7. Multiplier les clins d’oeil à la communauté de Free
Iliad et ses salariés constituent la deuxième famille de Xavier Niel. Ce dernier ne manque jamais une occasion de rappeler que le groupe est possédé à 70% par ses employés. Sans toutefois préciser que 62% lui appartiennent Toujours prêt à se démener pour un petit génie en difficulté, il récolte l’admiration de ses salariés. Massés au fond de la salle, lors de la grande conférence de présentation de Free mobile, les équipes d’Iliad ont ovationné chacune des annonces… qu’ils découvraient en même temps que le grand public. Xavier Niel a la gloire partageuse : il n’a pas manqué de remercier nominativement nombre d’entre eux et n’a pas non plus oublié d’accorder des rabais supplémentaires à la communauté des Freenautes, constituées de millions de possesseurs de Freebox.
8. Afficher une réactivité sans faille
Avec ses collaborateurs, avec les journalistes, avec les jeunes entrepreneurs en quête de conseils ou d’investisseurs, Xavier Niel échange des centaines de mails par jour. Il y répond à toute heure du jour et de la nuit, même en vacances. Cette vitesse de réaction a de quoi impressionner. Il ne sera pas dit qu’il a laissé une demande d’information en souffrance. Même s’il répond parfois en bottant en touche ou par une pirouette, tous ses interlocuteurs sont séduits par cette disponibilité.
9. Arborer un style « très web »
Le fait est commenté en permanence. Xavier Niel arbore le look de ses copains de l’internet, parmi lesquels Marc Simoncini, le fondateur de Meetic. Décontraction faite de jeans Gap et de chemise blanche, ce style est tout de même de plus en plus étudié. Le fondateur de Free a perdu une bonne dizaine de kilos ces derniers mois, notamment en se désaltérant uniquement de Coca light. "Nous avons un produit à lancer, et donc je trouvais important d’améliorer mon look pour avoir l’image la plus lisse possible", a-t-il expliqué à ce sujet au Nouvel Obs.
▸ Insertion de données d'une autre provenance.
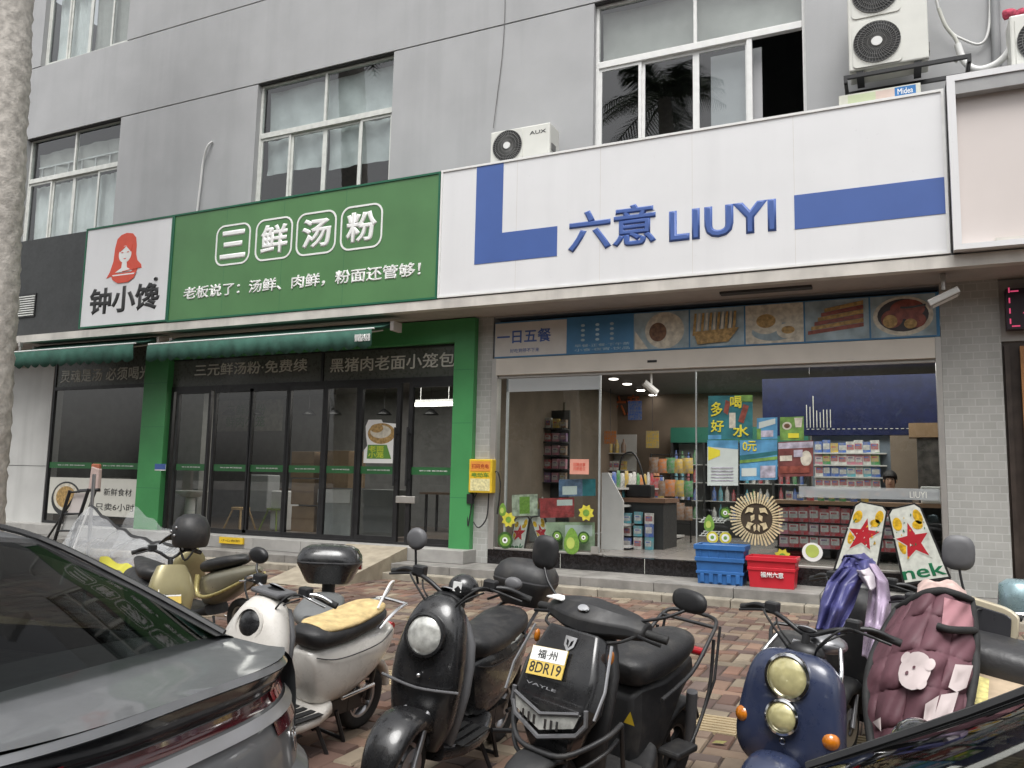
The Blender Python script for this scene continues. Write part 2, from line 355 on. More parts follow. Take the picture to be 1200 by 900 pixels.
for i in range(-88, 32):
    for j in range(0, 58):
        k = (i-j) % 4
        if k not in (0, 3): continue
        x0 = i*bw; y0 = -8.22+j*bw
        x1, y1 = (x0+2*bw, y0+bw) if k == 0 else (x0+bw, y0+2*bw)
        y1 = min(y1, -1.06)
        if y0 >= -1.10: continue
        if y1 > TACT[0] and y0 < TACT[1]:
            if y0 < TACT[0]-.02: y1 = TACT[0]
            elif y1 > TACT[1]+.02: y0 = TACT[1]
            else: continue
        if y1-y0 < .02: continue
        g = .0045; c = .007; dz = rnd.uniform(-.005, .004)-(.008 if rnd.random() < .03 else 0); ta = rnd.uniform(-.006, .006)
        x0 += g; x1 -= g; y0 += g; y1 -= g
        z = lambda x, y: gz(y)+dz+ta*(x-x0)/bw
        vs = [(x0,y0,gz(y0)-.012),(x1,y0,gz(y0)-.012),(x1,y1,gz(y1)-.012),(x0,y1,gz(y1)-.012)]
        vs += [(x,y,z(x,y)) for x, y in ((x0+c,y0+c),(x1-c,y0+c),(x1-c,y1-c),(x0+c,y1-c))]
        pav.add(vs, [(4,5,6,7),(0,1,5,4),(1,2,6,5),(2,3,7,6),(3,0,4,7)])
        t = rnd.choice(tones); q = rnd.uniform(.62, .98); t = (t[0]*.94, t[1]*1.03, t[2]*1.0)
        pav.cols += [tuple(c*q for c in t)]*5
structure(pav.build('brick_pavement', attrmat('paving_brick')))
tp = MB(); tp.cols = []
for i in range(-36, 14):
    x0 = i*.3; z = gz(-5.6); y0, y1 = TACT; q = rnd.uniform(.85, 1.1); t = (.47*q,.38*q,.235*q)
    n0 = len(tp.f); tp.box(x0+.004, x0+.296, y0+.004, y1-.004, z-.02, z-.001)
    for r in range(6): tp.box(x0+.012, x0+.288, y0+.025+r*.055, y0+.055+r*.055, z-.001, z+.006)
    tp.cols += [t]*(len(tp.f)-n0)
structure(tp.build('tactile_paving', MATS['paving_brick']))
# raised shop platform: lower slab along both shops, upper step in front of the noodle shop, granite plinth under the glass
st = MB()
for i in range(22): st.box(-17+i*.95, -17+i*.95+.944, -.85, -.02, .04, .275)
structure(st.build('shop_step', M_slab, bevel=.008))
st = MB()
for i in range(26): st.box(-17+i*.8, -17+i*.8+.793, -1.05, -.852, .02, .165)
structure(st.build('step_kerb', mat('tan_kerb_stone', (.30,.27,.215), .8, var=.2, scale=6, bump=.3), bevel=.012))
st = MB()
for i in range(12): st.box(-17.2+i*.965, -17.2+i*.965+.96, -.42, .0, .277, .462)
structure(st.build('upper_step', mat('pale_step_tile', (.36,.35,.33), .55, var=.12, scale=4), bevel=.006))
structure(MB().add([(-7.62,-.43,.468),(-6.55,-.43,.468),(-6.55,-2.25,gz(-2.25)+.004),(-7.62,-2.25,gz(-2.25)+.004),(-7.62,-.43,.05),(-6.55,-.43,.05)],
          [(0,3,2,1),(0,4,3),(1,2,5)]).build('entry_ramp', M_conc))

# ------------------------------------------------------------------ the building
B = thing('shop_building', 'grey rendered commercial building with white framed upper windows above two ground floor shops', 'building', (0,0,0))
wins = [('W0',-16.62,-13.95,10.2,12.6),('W1',-16.82,-13.93,6.02,8.58),('W2',-10.37,-7.43,6.02,8.56),('W3',-3.90,-0.95,6.02,8.56)]
zb = [3.88, 6.0, 8.556, 10.185, 12.6]; G = .012
wall = MB()
def wallrect(x0, x1, z0, z1):
    if x1-x0 > .01 and z1-z0 > .01: wall.box(x0, x1, 0, .22, z0, z1, 0)
xl, xr = -18.6, 5.0
wallrect(xl, xr, zb[0], zb[1]-G)
def band(z0, z1, holes):
    x = xl
    for a, b in sorted(holes): wallrect(x, a, z0, z1); x = b
    wallrect(x, xr, z0, z1)
band(zb[1]-G, zb[2]-G, [(-16.82,-13.93),(-10.37,-7.43),(-3.90,-.95)])
wallrect(xl, xr, zb[2]+G, zb[3]-G)
band(zb[3]+G, zb[4], [(-16.62,-13.95),(-10.3,-7.4),(-3.9,-.95)])
wall.box(xl, xr, .03, .21, zb[2]-G, zb[2]+G, 1); wall.box(xl, xr, .03, .21, zb[3]-G, zb[3]+G, 1)
wall.build('upper_wall', [M_wall, M_wall_dk], B)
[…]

10. Ne pas oublier l’émotion
Ceux qui ont entendu sa voix serrée et ses trémolos en concluant son grand show de lancement pourront toujours s’interroger sur sa sincérité. Etait-ce le trac, l’épuisement une fois terminée cette présentation dont il devait rêver bien souvent la nuit depuis 2007 ou tout simplement le sentiment de contribuer à cet instant à l’histoire des télécoms ? Sans doute un peu tout cela.